Record inflows. Record fund launches. Record assets. If active money management is in decline, someone forgot to tell the ETF industry.
“Historically, people have thought about ETFs as being indexed-based,” said Todd Rosenbluth, head of ETF and mutual fund research at CFRA Research. “Then Ark became a household name, and then investors came to realise that not only were those products worth looking at, but so were others.” Investors are showing an unusual willingness to make concentrated bets, from riding the meme-stock madness to following the kind of thematic vision laid out by Wood.They have poured $62bn into active ETFs year-to-date. That is 12% of total flows going to a slice of the market with only 4% of assets. In the rush to tap the burgeoning demand, issuers have now launched 156 actively managed products in 2021, compared with 77 passive funds.
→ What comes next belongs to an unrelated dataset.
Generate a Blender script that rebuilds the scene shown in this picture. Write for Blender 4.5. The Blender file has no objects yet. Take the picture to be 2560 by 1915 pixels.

Now, the passive juggernaut is slashing industry costs, opening up investing to the masses and forcing discretionary traders to adapt or die. Active launches may be booming, but most of the cash flooding US stocks is still destined for big, cheap funds that do nothing but track the market. Critics say the rapidly swelling index industry is blowing bubbles in stock markets, weakening corporate governance and more. And in some ways, it can also hit returns.
The main advantage stock pickers enjoy over their passive peers is more flexibility in deploying their cash. That is something they have been able to bring to ETFs for years — Wood’s first fund launched in 2014 — but it was a rule change in 2019 that paved the way for the current jump in activity.